(What to work on): Can you output the material exactly as written, minus any pictures it holds?
-=-=-
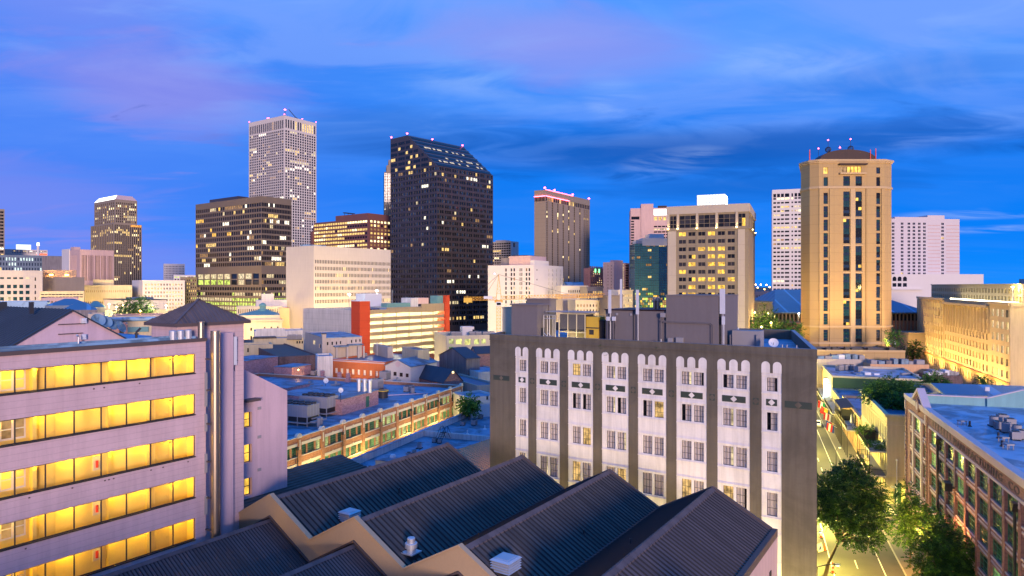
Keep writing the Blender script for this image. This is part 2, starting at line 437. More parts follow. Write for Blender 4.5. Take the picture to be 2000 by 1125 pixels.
mat('stone_trim', (.62, .56, .46), .8, .1, .6)
mat('stone_pinkish', (.60, .47, .47), .8, .1, .6)
mat('green_frame', (.045, .15, .095), .5)
glass('pane_green', (.03, .10, .06), .12, .5)
lit('pane_green_lit', (.30, .62, .20), .42, .9, .3)
lit('pane_office', (.75, .80, .30), .75, .7, .3)
glass('glass_dark', (.008, .011, .018), .08, .35); glass('glass_blue', (.012, .03, .06), .05, .8); glass('glass_grey', (.03, .03, .035), .15); glass('glass_teal', (.010, .045, .055), .06, .6); glass('glass_roof', (.006, .009, .016), .35, .2); glass('mirror_blue', (.16, .60, 1.0), .05, .5, .3, .9)
clear('clear_glass'); clear('clear_tint', (.95, .95, .95), .03)
W_ = (1.0, .66, .20); Y_ = (1.0, .72, .16)
lit('lit_warm', W_, 1.15); lit('lit_dim', (1.0, .55, .20), .38); lit('lit_bright', (1.0, .80, .40), 2.2); lit('lit_gold', (1.0, .56, .07), 1.35)
lit('lit_white', (1.0, .93, .72), 1.7); lit('lit_green', (.74, .92, .16), .95, .5, .15); lit('lit_cool', (.75, .95, .90), 1.1); lit('lit_orange', (1.0, .40, .08), 1.1)
lit('lit_pale', (1.0, .80, .45), .8)
mat('corridor_wall', (.80, .62, .16), .8, .04); mat('corridor_floor', (.25, .15, .08), .7); mat('door_cream', (.66, .50, .14), .6); mat('sign_red', (.6, .05, .03), .5)  # corridor wall: yellow lamplight put into its paint colour
mat('white_stone', (.58, .52, .51), .8, .06, .1, fine=.03)
mat('white_tower', (.62, .55, .48), .8, .05, .05)
mat('band_brown', (.16, .125, .095), .7, .08, .1, lines=(1.6, 0), lw=.10, lk=.85)
mat('brown_granite', (.050, .038, .036), .35, .1, .1, spec=.5)
mat('red_granite', (.18, .075, .065), .55, .1, .1)
mat('concrete_tan', (.27, .215, .16), .85, .10, .08, lines=(0, 3.0), lw=.25, lk=.85)
mat('concrete_pink', (.58, .40, .36), .85, .10, .1, streak=.10)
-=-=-
(Solution below):
Keep writing the Blender script for this image. This is part 2, starting at line 437. More parts follow. Write for Blender 4.5. Take the picture to be 2000 by 1125 pixels.
mat('stone_trim', (.62, .56, .46), .8, .1, .6)
mat('stone_pinkish', (.60, .47, .47), .8, .1, .6)
mat('green_frame', (.045, .15, .095), .5)
glass('pane_green', (.03, .10, .06), .12, .5)
lit('pane_green_lit', (.30, .62, .20), .42, .9, .3)
lit('pane_office', (.75, .80, .30), .75, .7, .3)
glass('glass_dark', (.008, .011, .018), .08, .35); glass('glass_blue', (.012, .03, .06), .05, .8); glass('glass_grey', (.03, .03, .035), .15); glass('glass_teal', (.010, .045, .055), .06, .6); glass('glass_roof', (.006, .009, .016), .35, .2); glass('mirror_blue', (.16, .60, 1.0), .05, .5, .3, .9)
clear('clear_glass'); clear('clear_tint', (.95, .95, .95), .03)
W_ = (1.0, .66, .20); Y_ = (1.0, .72, .16)
lit('lit_warm', W_, 1.15); lit('lit_dim', (1.0, .55, .20), .38); lit('lit_bright', (1.0, .80, .40), 2.2); lit('lit_gold', (1.0, .56, .07), 1.35)
lit('lit_white', (1.0, .93, .72), 1.7); lit('lit_green', (.74, .92, .16), .95, .5, .15); lit('lit_cool', (.75, .95, .90), 1.1); lit('lit_orange', (1.0, .40, .08), 1.1)
lit('lit_pale', (1.0, .80, .45), .8)
mat('corridor_wall', (.80, .62, .16), .8, .04); mat('corridor_floor', (.25, .15, .08), .7); mat('door_cream', (.66, .50, .14), .6); mat('sign_red', (.6, .05, .03), .5)  # corridor wall: yellow lamplight put into its paint colour
mat('white_stone', (.58, .52, .51), .8, .06, .1, fine=.03)
mat('white_tower', (.62, .55, .48), .8, .05, .05)
mat('band_brown', (.16, .125, .095), .7, .08, .1, lines=(1.6, 0), lw=.10, lk=.85)
mat('brown_granite', (.050, .038, .036), .35, .1, .1, spec=.5)
mat('red_granite', (.18, .075, .065), .55, .1, .1)
mat('concrete_tan', (.27, .215, .16), .85, .10, .08, lines=(0, 3.0), lw=.25, lk=.85)
mat('concrete_pink', (.58, .40, .36), .85, .10, .1, streak=.10)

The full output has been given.